Czech Republic Shouldn’t Rush to Euro ‘Umbrella’, Hampl Says

By James M. Gomez and Douglas Lytle (Bloomberg, 28.7.2009)

Czech policy maker Mojmir Hampl warned against rushing under the “umbrella” of the euro because the central bank’s monetary policies are “credible” and will help revive economic growth.

“As long as the authority is able to have a reasonably credible monetary policy, it doesn’t make much sense to hurry into the euro zone,” said Vice Governor Hampl, 34, in an interview at the Prague-based Ceska Narodni Banka yesterday.

The Czech Republic is the only eastern state in the European Union to shun setting a target date, while others want to enter the euro region as quickly as possible after the global recession rocked their economies. Hampl said the common currency shouldn’t be used as a safe haven and countries that are clamoring most to get in may be the least ready to be members.

Of the 10 former communist nations to join the EU since 2004, only Slovenia, a former Yugoslav federation, and Slovakia, once part of the defunct Czechoslovakia, use the common currency. The Czechs meet all criteria for switching currencies, a requirement of their EU membership, except for the fiscal deficit, which is seen at 5.5 percent of gross domestic product this year, well above the 3 percent limit.

The Baltic states of Lithuania, Latvia and Estonia, whose pegs to the euro in the exchange-rate mechanism leave them without the ability to control their own currencies or inflation, are buried in the EU’s worst recessions.

Baltic Crash

Lithuania’s GDP contracted 22.4 percent in the second quarter, the deepest in the 27-nation EU, while Latvia’s economy shrank 18 percent in the first quarter and Estonia’s 15.1 percent. Making the currency switch by about 2012, authorities there argue, would shield them from future economic shocks after the worst downturn since their independence from the Soviet Union. The Czech economy will decline 4.3 percent in 2009, the Finance Ministry said on July 22.

At the same time, Polish Prime Minister Donald Tusk and central bank Governor Slawomir Skrzypek are locked in a dispute about whether Tusk’s plan to adopt the euro by 2012 is too aggressive. Fitch Ratings on April 16 forecast an adoption date for the Czech Republic of 2014.

Hampl said picking a date is a political decision and the Czech Republic would be correct in taking its time. At the same time, the koruna has been gaining on the euro, rising 5.5 percent since the beginning of the year, which he said is within “fundamentals.”

‘Big Umbrella’

“I would be only happy if we can retain the ability to think about the timing from more than the need to hide under a bigger umbrella,” said Hampl, 34. “I want this umbrella that works here, this smaller umbrella, to work at least for some time until a big part of the” Czech Republic’s economic “convergence is over. It leaves some room to maneuver.”

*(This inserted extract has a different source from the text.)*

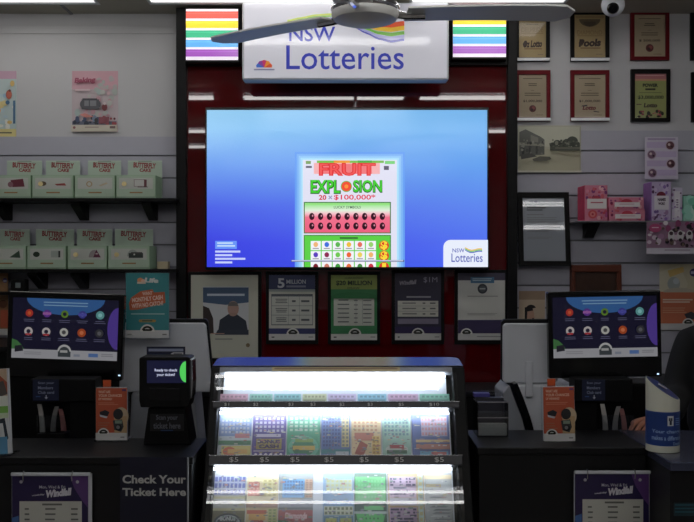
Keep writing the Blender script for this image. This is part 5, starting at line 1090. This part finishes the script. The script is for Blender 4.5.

Prime Minister Jan Fischer said on May 12 he wouldn’t set a target date during his term as head of the caretaker government. The previous government of former Premier Mirek Topolanek was supposed to announce a date on Nov. 1.

“For me the timing is not a question of life and death,” Hampl said. “The questions of life and death are the macroeconomic policies in this country in the years to come, and macroeconomic stability.”

Hampl also said he is leaning toward holding the Czech benchmark interest rate unchanged at a record-low 1.5 percent when policy makers meet on Aug. 6.

Quarterly Forecast

The central bank on the same day will also release its next quarterly economic forecasts, which may show that the future is a “bit brighter” than it did a “couple of weeks and months ago and the past is a “bit darker” than previous predictions.

“I don’t want to be strict, but generally speaking at this point, I’m not convinced deeply that we should further ease” monetary policy, he said.

Five of nine economists polled by Bloomberg predicted the two-week repurchase rate will be held, while four believe it will be cut by a quarter of a percentage point.

The economic recession, which pushed the Czech economy down 3.4 percent in the first quarter, has also tamed inflation, which has fallen to 1.2 percent in June from 7.5 percent in January 2008, pushing it below the central bank’s midpoint inflation target of 3 percent.

“Inflation expectations are well anchored here and I do not seem to believe that there are any big risks either on the pro-inflationary or the anti-inflationary front,” he said. “So I don’t see any reason to change the general feeling we don’t have to bother about the inflation target.”